What Do Frat Boys and the Republican Party Have in Common?

National Review celebrates shallow mess-making as a conservative virtue.

On the face of things, it feels just a little too easy to equate today’s Republican Party with a bunch of over-entitled frat boys. Sure, George W. Bush spent most of a decade doing his level best to seal the connection in our minds with his famed ability to keep even close associates in their place by giving them passive-aggressively bullying nicknames like “Turd Blossom,” and sure, it’s easy to look at campus organizations filled mostly with smug, privileged white guys and guess how they’ll end up voting, but still, it’s all just a little too easy, right? The cheapest of cheap shots?

Well, no. Thanks to National Review, we can now affirm that the guys in Omega Theta Pi aren’t just a bunch of keg-loving douchebag brahs. They’re more complex than that: They’re a bunch of keg-loving douchebag brahs for liberty.

“Are Frat Brothers Natural Conservatives?” the magazine asks.

The answer? Yes. And apparently this is a virtue!

“As college students head back to school for spring semester, most will enter largely anti-conservative atmospheres,” National Review’s Betsy Woodruff wrote last week. “But for many, the Greek system may offer a respite from the typical environment of academia — or at least a safe and non-judgmental place to believe in limited government and free enterprise.”

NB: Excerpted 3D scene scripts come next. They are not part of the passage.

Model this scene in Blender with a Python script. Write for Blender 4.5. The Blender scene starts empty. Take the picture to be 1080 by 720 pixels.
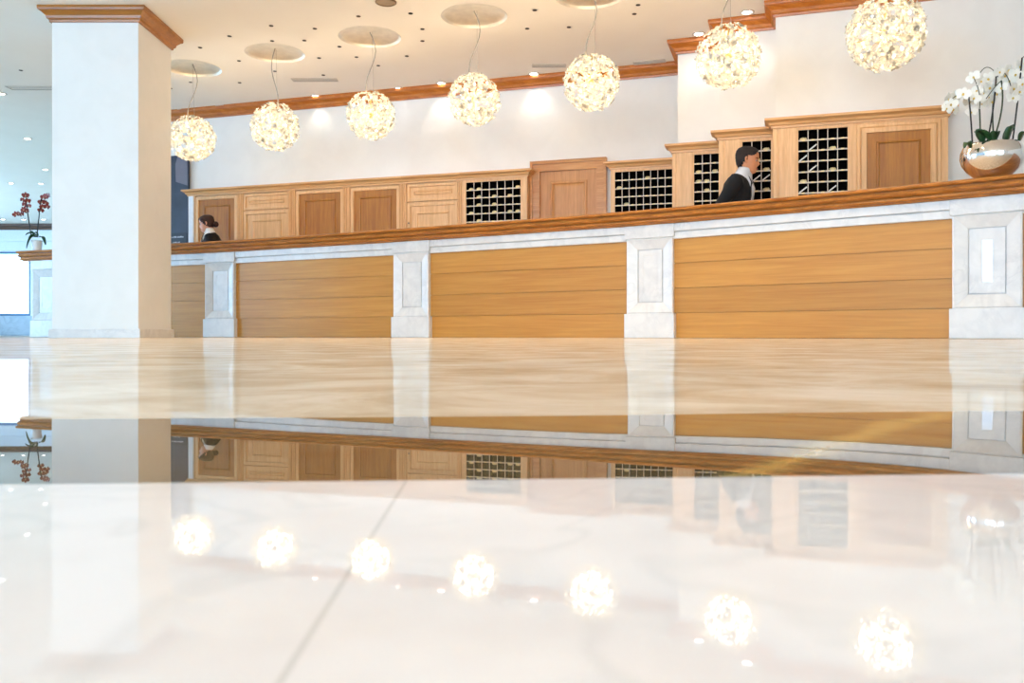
import bpy, bmesh, math, random
from mathutils import Vector, Matrix
random.seed(7)
SC = bpy.context.scene
COL = SC.collection
PI = math.pi
F = 900.0      # focal length in px (30 mm on a 36 mm wide sensor, 1080 px)
H = 353.3      # horizon row
CZ = 0.025     # camera height
CEIL = 3.1

# ------------------------------------------------------------------ helpers
def at_z(px, py, z):
    d = (z-CZ)*F/(H-py)
    return Vector(((px-540)/F*d, d, z))
def at_d(px, d, z=0):
    return Vector(((px-540)/F*d, d, z))

class MB:
    """collects shapes into one mesh"""
    def __init__(s): s.bm = bmesh.new()
    def box(s, x0, x1, y0, y1, z0, z1, mat=0):
        v = [s.bm.verts.new((x, y, z)) for x in (x0, x1) for y in (y0, y1) for z in (z0, z1)]
        for f in ((0,1,3,2),(4,6,7,5),(0,4,5,1),(2,3,7,6),(0,2,6,4),(1,5,7,3)):
            fc = s.bm.faces.new([v[i] for i in f]); fc.material_index = mat
        return v
    def rings(s, x0, x1, z0, z1, rr, yback=None, close=True, mats=None):
        """front faces -y; concentric rectangles (inset, y)"""
        prev = None
        seq = list(rr)
        if yback is not None: seq = [(seq[0][0], yback)] + seq
        for k, (i, y) in enumerate(seq):
            cur = [s.bm.verts.new(p) for p in ((x0+i,y,z0+i),(x1-i,y,z0+i),(x1-i,y,z1-i),(x0+i,y,z1-i))]
            if prev:
                for a in range(4):
                    b = (a+1) % 4
                    f = s.bm.faces.new((prev[a], prev[b], cur[b], cur[a]))
                    if mats: f.material_index = mats[k-1]
            elif yback is not None:
                s.bm.faces.new(cur[::-1])
            prev = cur
        if close:
            f = s.bm.faces.new(prev)
            if mats: f.material_index = mats[-1]
    def sweep(s, path, prof, closed_ends=True, mat=0):
        """path: 2D points; prof: (offset, z) closed outline; +offset is to the right of travel"""
        n = len(path); rows = []
        for i, p in enumerate(path):
            ds = []
            if i > 0: ds.append((Vector(p)-Vector(path[i-1])).normalized())
            if i < n-1: ds.append((Vector(path[i+1])-Vector(p)).normalized())
            ns = [Vector((d.y, -d.x)) for d in ds]
            m = ns[0] if len(ns) == 1 else (ns[0]+ns[1]).normalized()
            k = 1.0/max(.3, m.dot(ns[0]))
            rows.append([s.bm.verts.new((p[0]+m.x*o*k, p[1]+m.y*o*k, z)) for o, z in prof])
        q = len(prof)
        for i in range(n-1):
            for j in range(q):
                f = s.bm.faces.new((rows[i][j], rows[i+1][j], rows[i+1][(j+1)%q], rows[i][(j+1)%q])); f.material_index = mat
        if closed_ends:
            s.bm.faces.new(rows[0]); s.bm.faces.new(rows[-1][::-1])
    def ring_section(s, pts_rows, cap=True):
        """pts_rows: list of equal-length loops of 3D points"""
        rows = [[s.bm.verts.new(p) for p in r] for r in pts_rows]
        q = len(rows[0])
        for a, b in zip(rows[:-1], rows[1:]):
            for j in range(q):
                s.bm.faces.new((a[j], a[(j+1)%q], b[(j+1)%q], b[j]))
        if cap:
            s.bm.faces.new(rows[0][::-1]); s.bm.faces.new(rows[-1])
    def tube(s, pts, radii, seg=8):
        pts = [Vector(p) for p in pts]
        if not isinstance(radii, (list, tuple)): radii = [radii]*len(pts)
        up = Vector((0,0,1)); rows = []
        prev_x = None
        for i, p in enumerate(pts):
            t = (pts[min(i+1,len(pts)-1)]-pts[max(i-1,0)]).normalized()
            if prev_x is None:
                a = Vector((1,0,0)) if abs(t.x) < .8 else Vector((0,1,0))
                x = (a - t*a.dot(t)).normalized()
            else:
                x = (prev_x - t*prev_x.dot(t)).normalized()
            y = t.cross(x); prev_x = x
            rows.append([p + (x*math.cos(2*PI*k/seg)+y*math.sin(2*PI*k/seg))*radii[i] for k in range(seg)])
        s.ring_section(rows)
    def ellipsoid(s, c, r, seg=14, rn=9):
        rows = []
        for i in range(1, rn):
            ph = PI*i/rn
            rows.append([Vector(c)+Vector((r[0]*math.sin(ph)*math.cos(2*PI*k/seg), r[1]*math.sin(ph)*math.sin(2*PI*k/seg), -r[2]*math.cos(ph))) for k in range(seg)])
        s.ring_section(rows)
    def lathe(s, prof, seg=32, sx=1, sy=1, c=(0,0,0)):
        rows = [[Vector((c[0]+r*sx*math.cos(2*PI*k/seg), c[1]+r*sy*math.sin(2*PI*k/seg), c[2]+z)) for k in range(seg)] for r, z in prof]
        s.ring_section(rows, cap=True)
    def poly(s, pts, mat=0):
        f = s.bm.faces.new([s.bm.verts.new(p) for p in pts]); f.material_index = mat
    def xform(s, m):
        bmesh.ops.transform(s.bm, matrix=m, verts=s.bm.verts)
    def build(s, name, mats, parent=None, smooth=False, bevel=0, recalc=True):
        if recalc: bmesh.ops.recalc_face_normals(s.bm, faces=s.bm.faces)
        me = bpy.data.meshes.new(name); s.bm.to_mesh(me); s.bm.free()
        if not isinstance(mats, (list, tuple)): mats = [mats]
        for m in mats: me.materials.append(m)
        if smooth:
            for p in me.polygons: p.use_smooth = True
        o = bpy.data.objects.new(name, me); COL.objects.link(o)
        if parent: o.parent = parent
        if bevel:
            b = o.modifiers.new('bevel', 'BEVEL'); b.width = bevel; b.segments = 2; b.limit_method = 'ANGLE'
        return o

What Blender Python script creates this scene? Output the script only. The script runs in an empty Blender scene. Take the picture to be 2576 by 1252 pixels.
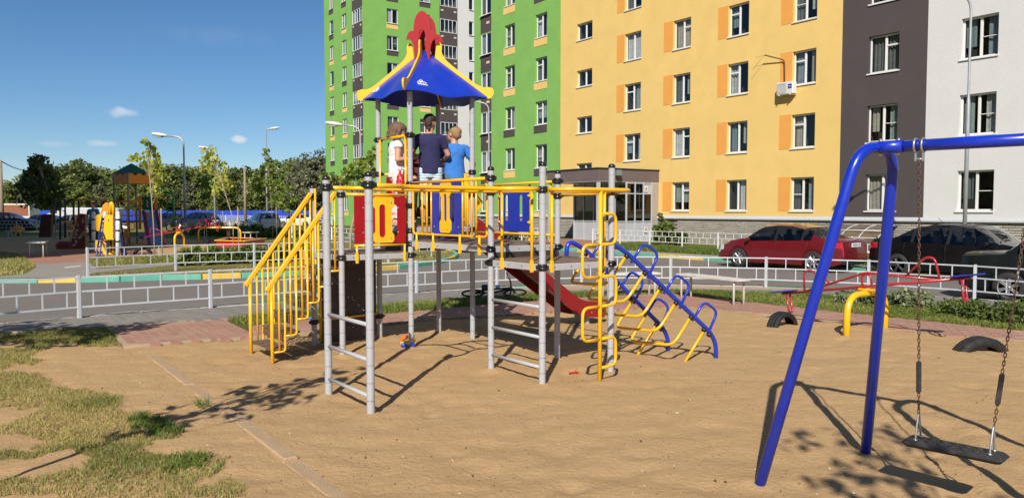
import bpy, bmesh, math, random
import numpy as np
from mathutils import Vector, Matrix
from mathutils.geometry import tessellate_polygon
R = math.radians
random.seed(7); rng = np.random.default_rng(7)
S = bpy.context.scene
COL = S.collection

# ---------------------------------------------------------------- camera
PITCH, EYE, FOC = R(2.87), 1.8, 1936.0      # focal length in units of a 2576 pixel wide picture
cam = bpy.data.objects.new('camera', bpy.data.cameras.new('camera'))
COL.objects.link(cam); S.camera = cam
cam.location = (0, 0, EYE); cam.rotation_euler = (R(90) - PITCH, 0, 0)
cam.data.sensor_width = 36; cam.data.lens = 36 * FOC / 2576
cam.data.clip_end = 3000; cam.data.clip_start = .05

# ---------------------------------------------------------------- light
SUN_AZ, SUN_EL = R(9.5), R(36.5)            # light travels forward and a little to the right
L = Vector((math.sin(SUN_AZ)*math.cos(SUN_EL), math.cos(SUN_AZ)*math.cos(SUN_EL), -math.sin(SUN_EL)))
sun = bpy.data.objects.new('sun', bpy.data.lights.new('sun', 'SUN')); COL.objects.link(sun)
sun.rotation_euler = L.to_track_quat('-Z', 'Y').to_euler()
sun.data.energy = 4.8; sun.data.angle = R(.5); sun.data.color = (1, .93, .82)
world = bpy.data.worlds.new('World'); S.world = world; world.use_nodes = True
wn, wl = world.node_tree.nodes, world.node_tree.links
wn.clear()
sky = wn.new('ShaderNodeTexSky'); sky.sky_type = 'NISHITA'; sky.sun_disc = False
sky.sun_elevation = SUN_EL; sky.sun_rotation = R(180) + SUN_AZ
sky.air_density = .9; sky.dust_density = .0; sky.ozone_density = 6.0
def wmath(op, a, b=None, clamp=False):
    n = wn.new('ShaderNodeMath'); n.operation = op; n.use_clamp = clamp
    for i, x in enumerate((a, b)):
        if x is None: continue
        if isinstance(x, (int, float)): n.inputs[i].default_value = x
        else: wl.new(x, n.inputs[i])
    return n.outputs[0]
tc = wn.new('ShaderNodeTexCoord'); sep = wn.new('ShaderNodeSeparateXYZ'); wl.new(tc.outputs['Generated'], sep.inputs[0])
az = wmath('ARCTAN2', sep.outputs[0], sep.outputs[1]); el = wmath('ARCSINE', sep.outputs[2])
cno = wn.new('ShaderNodeTexNoise'); cno.inputs['Scale'].default_value = 55; cno.inputs['Detail'].default_value = 5
wl.new(tc.outputs['Generated'], cno.inputs['Vector'])
cwo = wmath('MULTIPLY', wmath('SUBTRACT', cno.outputs[0], .5), 2.4)
mask = None
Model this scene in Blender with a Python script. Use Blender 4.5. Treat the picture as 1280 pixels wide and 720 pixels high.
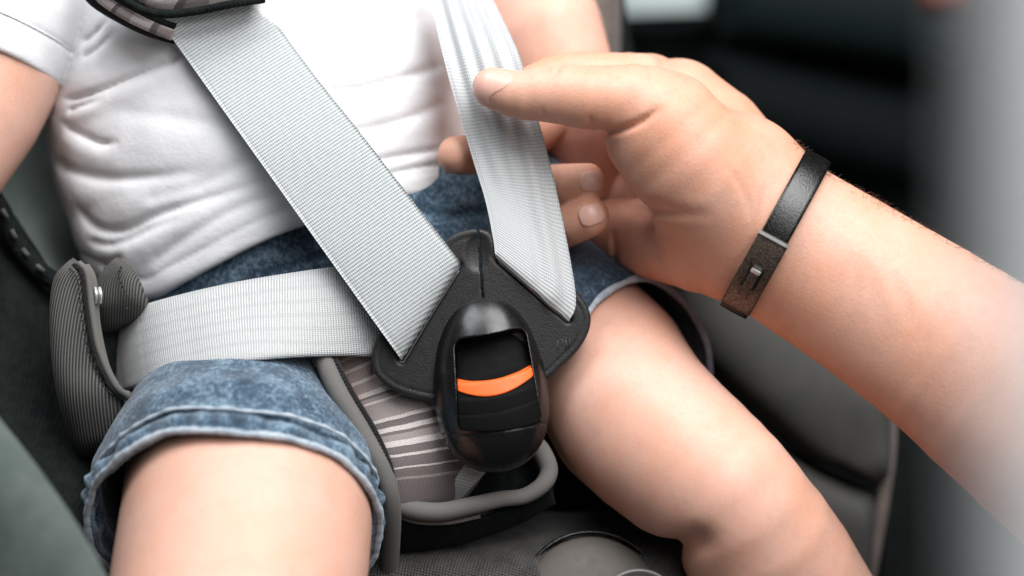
import bpy, math, random
import numpy as np
from mathutils import Matrix, Vector

random.seed(7)
rng = np.random.default_rng(7)
for o in list(bpy.data.objects):
    bpy.data.objects.remove(o)
sc = bpy.context.scene
col = sc.collection

# ------------------------------------------------------------------ camera
FOCUS = 0.80                       # metres from lens to the buckle
PITCH, ROLL = math.radians(40), math.radians(12)
TARGET = np.array([0.0, 0.0, 0.75])
fwd = np.array([0, math.cos(PITCH), -math.sin(PITCH)])
r0 = np.array([1.0, 0, 0]); u0 = np.cross(r0, fwd)
right = math.cos(ROLL) * r0 - math.sin(ROLL) * u0
up = np.cross(right, fwd)
back = -fwd
campos = TARGET + back * FOCUS
AX = np.stack([right, up, back])   # rows: axes of the tilted bench the seat is built on
cd = bpy.data.cameras.new('camera'); cam = bpy.data.objects.new('camera', cd); col.objects.link(cam)
cam.matrix_world = Matrix(((right[0], up[0], back[0], campos[0]), (right[1], up[1], back[1], campos[1]),
                           (right[2], up[2], back[2], campos[2]), (0, 0, 0, 1)))
cd.sensor_width = 36; cd.lens = 67; cd.clip_start = 0.02; cd.clip_end = 50
cd.dof.use_dof = True; cd.dof.focus_distance = 0.795; cd.dof.aperture_fstop = 2.8
sc.camera = cam

def W(p):                          # bench millimetres -> world metres
    p = np.asarray(p, dtype=float)
    return TARGET + (p @ AX) / 1000.0

# ------------------------------------------------------------------ light
w = bpy.data.worlds.new('World'); sc.world = w; w.use_nodes = True
bg = w.node_tree.nodes['Background']; bg.inputs[0].default_value = (0.90, 0.96, 1.0, 1); bg.inputs[1].default_value = 0.05

def area(name, p, target, size, power, colr, sy=None):
    l = bpy.data.lights.new(name, 'AREA'); l.shape = 'RECTANGLE'; l.size = size; l.size_y = sy or size
    l.energy = power; l.color = colr
    o = bpy.data.objects.new(name, l); col.objects.link(o)
    o.location = Vector(W(p)); d = Vector(W(target) - W(p)); o.rotation_euler = d.to_track_quat('-Z', 'Y').to_euler()
    return o
area('door_light', (330, 960, 640), (0, 20, -20), 0.95, 19.5, (1.0, 0.985, 0.985), 0.75)
area('front_fill', (480, 520, 1080), (40, 0, 100), 0.80, 6.2, (1.0, 0.99, 0.99))  # fill lamp added behind the camera, brightens the bar and the fronts
area('window_light', (-380, 860, 400), (-60, 0, -20), 0.45, 5.0, (0.93, 0.97, 1.0))
area('seat_light', (600, 250, 250), (150, -100, -120), 0.35, 0.5, (1, 1, 1))
sc.view_settings.view_transform = 'Standard'; sc.view_settings.look = 'None'
sc.view_settings.exposure = 0.2; sc.view_settings.gamma = 1.0
try:
    sc.view_settings.use_curve_mapping = False
except Exception:
    pass
sc.render.engine = 'CYCLES'
sc.cycles.use_denoising = True
sc.cycles.max_bounces = 8; sc.cycles.diffuse_bounces = 4; sc.cycles.glossy_bounces = 3
sc.cycles.caustics_reflective = False; sc.cycles.caustics_refractive = False
sc.cycles.sample_clamp_indirect = 6

# ------------------------------------------------------------------ geometry helpers
K = 0.3359                         # millimetres per photo pixel at the focus distance
def S(h): return K * (800 - h) / 800
def C(px, py, h):
    s = S(h); return np.array([(px - 640) * s, (360 - py) * s, h], float)
def B(px, py, h, rpx):
    c = C(px, py, h); return (c[0], c[1], c[2], rpx * S(h))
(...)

How does this love of limited government express itself? By making a mess of the campus for everybody else who lives and works there.

The key anecdote in Woodruff’s piece, it turns out, emerges from Dartmouth University, where administrators placed restrictions on the number of kegs available for frat house parties. Chris Bowen, a 2002 graduate of Dartmouth, explained what happened next:

The keg rules, though, seemed to do the most to disabuse members of the Greek system of any romantic notions about central planning. “Eventually the leftists had to admit that that was an environmental disaster for the college,” he says, “because it wasn’t that kids wouldn’t drink. It was that we started buying racks of 20-ounce cans. And so pretty soon we were just filling the trash cans and the dumpsters and the recycling bins, to the extent that we could find them, with all these cans, and they were causing a lot of pollution.” As far as Bowen could tell, the university’s anti-drinking measures did nothing to actually reduce drinking.

Get that? Darmouth, you see, has a pretty widely documented problem with binge-drinking on its campus. (This, seriously, is the university’s “unofficial mascot.”) And instead of trying to help solve or address the problem, Dartmouth’s frat boys—with cheering from National Review—choose to circumvent the rules and celebrate that they’ve made things a little worse. You didn’t stop the drinking, but now we’ve made a mess! Joke’s on you! It’s self-centered and anti-community—and yeah, that’s a package seems to perfectly represent too much of modern conservatism.

But that’s how it goes for the magazine’s celebration of the Greek system. We’re given no real examples of a “limited government” embrace—instead, we’re shown that Republicans and the frat boys share a disdain for pointy-headed liberals and intellectuals: Feminists, journalists, and the rest. In fact, Woodruff writes, many of the Greeks favor abortion rights and gay marriage while paying lip service to fiscal conservatism. Which means the frat boys she depicts in the piece aren’t really conservative, so much: They’re right-wing tribalists. There’s a difference, believe it or not—but if that’s how America’s leading conservatives see themselves, why should the rest of us treat them any differently?

That difference, after all, seems meaningless to today’s modern Republican Party, which seems mostly to know what it’s against—President Obama—than what it’s for. Which is why ObamaCare, which started life in a conservative think tank and was first passed by a Republican governor, now stands as an example of petty tyranny to the Tea Party set. It’s a shallow, empty approach to politics and governance, and right now it’s all the GOP has.

Which makes it perfect for the frat boys. The rest of us are wise to keep our distance.